I don't completely understand how to use session for securing a form script. This is what I've got now:
<?php
session_start();
$_SESSION["domino"] = true;
?>
<!DOCTYPE HTML PUBLIC "-//W3C//DTD HTML 4.01 Transitional//EN">
<html>
<head>
//rest of page showing flash movie
This sets the session upon visiting my site. When the form sends its data to the mailform.php:
<?php
session_start();
if(!isset($_SESSION["domino"])){
//error message 'forbidden access'
exit;
} else {
session_destroy();
unset ($_SESSION["domino"]);
//rest of script: processing the form input
}
This checks for the session-id. This should verify that the user sent the form through my website. According to tutorials and the use of sessions in mailforms anyway.
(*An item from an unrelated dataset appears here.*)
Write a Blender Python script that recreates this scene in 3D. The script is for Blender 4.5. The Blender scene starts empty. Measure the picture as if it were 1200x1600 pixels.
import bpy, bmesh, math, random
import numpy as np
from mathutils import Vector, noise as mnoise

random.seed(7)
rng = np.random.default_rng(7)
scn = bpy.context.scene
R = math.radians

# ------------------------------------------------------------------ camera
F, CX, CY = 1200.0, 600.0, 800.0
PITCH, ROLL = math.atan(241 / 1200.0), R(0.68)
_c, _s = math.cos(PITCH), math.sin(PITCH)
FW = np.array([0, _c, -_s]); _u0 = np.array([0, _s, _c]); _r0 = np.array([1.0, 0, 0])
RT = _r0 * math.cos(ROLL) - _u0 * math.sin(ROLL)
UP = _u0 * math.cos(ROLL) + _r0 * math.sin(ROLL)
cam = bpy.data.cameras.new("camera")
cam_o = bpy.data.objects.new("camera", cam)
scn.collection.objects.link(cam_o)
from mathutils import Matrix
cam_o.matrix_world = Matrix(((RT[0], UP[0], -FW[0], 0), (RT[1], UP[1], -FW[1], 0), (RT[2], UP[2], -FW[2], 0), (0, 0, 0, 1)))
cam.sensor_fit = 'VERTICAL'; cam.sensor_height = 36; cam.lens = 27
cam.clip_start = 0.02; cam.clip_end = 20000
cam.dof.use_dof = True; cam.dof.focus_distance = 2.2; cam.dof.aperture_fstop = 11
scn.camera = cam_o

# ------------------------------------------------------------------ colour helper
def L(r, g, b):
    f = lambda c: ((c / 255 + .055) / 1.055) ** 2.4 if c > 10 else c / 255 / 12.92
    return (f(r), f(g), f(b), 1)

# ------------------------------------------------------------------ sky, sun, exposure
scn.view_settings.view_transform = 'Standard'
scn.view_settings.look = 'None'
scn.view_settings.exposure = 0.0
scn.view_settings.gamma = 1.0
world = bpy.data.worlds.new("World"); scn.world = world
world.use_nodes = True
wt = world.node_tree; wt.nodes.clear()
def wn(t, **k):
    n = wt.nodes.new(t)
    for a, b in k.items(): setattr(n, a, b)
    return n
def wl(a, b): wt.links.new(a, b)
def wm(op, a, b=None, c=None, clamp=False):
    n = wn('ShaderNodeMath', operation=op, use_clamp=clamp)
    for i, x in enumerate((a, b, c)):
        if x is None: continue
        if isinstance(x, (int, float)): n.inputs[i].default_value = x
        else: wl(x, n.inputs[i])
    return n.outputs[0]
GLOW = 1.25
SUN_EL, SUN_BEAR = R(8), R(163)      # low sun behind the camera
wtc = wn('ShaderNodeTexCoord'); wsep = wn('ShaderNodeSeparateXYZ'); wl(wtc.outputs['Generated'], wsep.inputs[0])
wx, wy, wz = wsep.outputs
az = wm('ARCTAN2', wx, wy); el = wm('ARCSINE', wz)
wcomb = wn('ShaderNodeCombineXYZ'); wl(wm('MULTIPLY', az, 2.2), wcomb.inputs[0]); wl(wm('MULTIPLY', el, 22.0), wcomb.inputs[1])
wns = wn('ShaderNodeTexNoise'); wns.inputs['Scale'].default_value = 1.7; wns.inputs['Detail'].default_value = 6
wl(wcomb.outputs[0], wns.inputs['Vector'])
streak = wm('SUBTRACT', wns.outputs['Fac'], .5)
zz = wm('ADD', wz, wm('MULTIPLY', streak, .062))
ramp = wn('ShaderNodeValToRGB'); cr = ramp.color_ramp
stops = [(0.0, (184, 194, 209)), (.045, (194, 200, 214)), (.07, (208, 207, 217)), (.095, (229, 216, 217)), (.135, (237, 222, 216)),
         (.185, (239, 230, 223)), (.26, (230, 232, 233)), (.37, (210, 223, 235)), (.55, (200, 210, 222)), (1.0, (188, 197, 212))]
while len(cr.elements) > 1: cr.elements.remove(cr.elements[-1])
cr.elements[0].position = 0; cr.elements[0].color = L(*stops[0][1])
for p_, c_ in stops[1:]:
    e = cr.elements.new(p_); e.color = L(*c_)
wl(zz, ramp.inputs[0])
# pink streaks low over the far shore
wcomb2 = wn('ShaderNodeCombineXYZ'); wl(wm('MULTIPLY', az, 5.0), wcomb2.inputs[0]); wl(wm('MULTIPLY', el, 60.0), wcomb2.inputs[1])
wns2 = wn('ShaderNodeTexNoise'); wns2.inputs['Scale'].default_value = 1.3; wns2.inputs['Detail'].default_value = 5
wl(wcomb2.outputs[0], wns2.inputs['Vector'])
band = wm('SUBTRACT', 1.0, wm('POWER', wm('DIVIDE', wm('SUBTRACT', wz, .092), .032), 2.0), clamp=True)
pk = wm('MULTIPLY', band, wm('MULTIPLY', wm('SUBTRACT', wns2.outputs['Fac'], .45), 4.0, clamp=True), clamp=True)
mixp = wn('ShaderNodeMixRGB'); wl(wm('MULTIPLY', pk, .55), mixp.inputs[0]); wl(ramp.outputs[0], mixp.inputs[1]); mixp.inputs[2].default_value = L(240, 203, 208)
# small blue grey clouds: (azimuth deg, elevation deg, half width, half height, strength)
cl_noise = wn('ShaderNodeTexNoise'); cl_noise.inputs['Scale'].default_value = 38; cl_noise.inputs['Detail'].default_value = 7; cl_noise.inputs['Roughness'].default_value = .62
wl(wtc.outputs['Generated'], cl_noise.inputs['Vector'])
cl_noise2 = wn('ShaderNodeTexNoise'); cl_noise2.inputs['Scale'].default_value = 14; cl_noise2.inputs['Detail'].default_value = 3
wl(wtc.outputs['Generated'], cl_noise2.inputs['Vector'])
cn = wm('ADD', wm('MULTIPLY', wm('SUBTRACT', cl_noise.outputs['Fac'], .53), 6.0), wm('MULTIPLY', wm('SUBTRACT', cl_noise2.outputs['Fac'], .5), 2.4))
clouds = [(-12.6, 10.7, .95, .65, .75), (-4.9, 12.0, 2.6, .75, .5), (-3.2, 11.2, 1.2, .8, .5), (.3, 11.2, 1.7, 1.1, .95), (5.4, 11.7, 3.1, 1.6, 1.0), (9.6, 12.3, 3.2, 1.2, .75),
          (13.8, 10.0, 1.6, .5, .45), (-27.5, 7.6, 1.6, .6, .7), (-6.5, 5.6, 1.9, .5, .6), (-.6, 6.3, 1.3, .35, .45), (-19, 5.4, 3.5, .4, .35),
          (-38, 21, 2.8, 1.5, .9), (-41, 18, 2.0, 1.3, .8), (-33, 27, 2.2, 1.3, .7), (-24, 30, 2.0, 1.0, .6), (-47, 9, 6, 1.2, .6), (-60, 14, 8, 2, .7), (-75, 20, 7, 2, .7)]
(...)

But I've found a way to bypass this. If I know the mailform is at www.test.com/mailform.php, I wouldn't get access to it accessing it directly. As it shouldn't. But when I know it's at www.test.com/mailform.php, all I have to to is type www.test.com (or www.test.com/index.php) to have the session set. Then I could do anything I want, visit other sites, whatever. As long as I don't close the browser. And finally, to abuse the mailform.php file, I just have to type in www.test.com/mailform.php and I get access, cause the session is still set. That way I could always make use of the php script even when I'm not supposed to. Am I using session not correctly? I thought session-id's should prevent such a thing?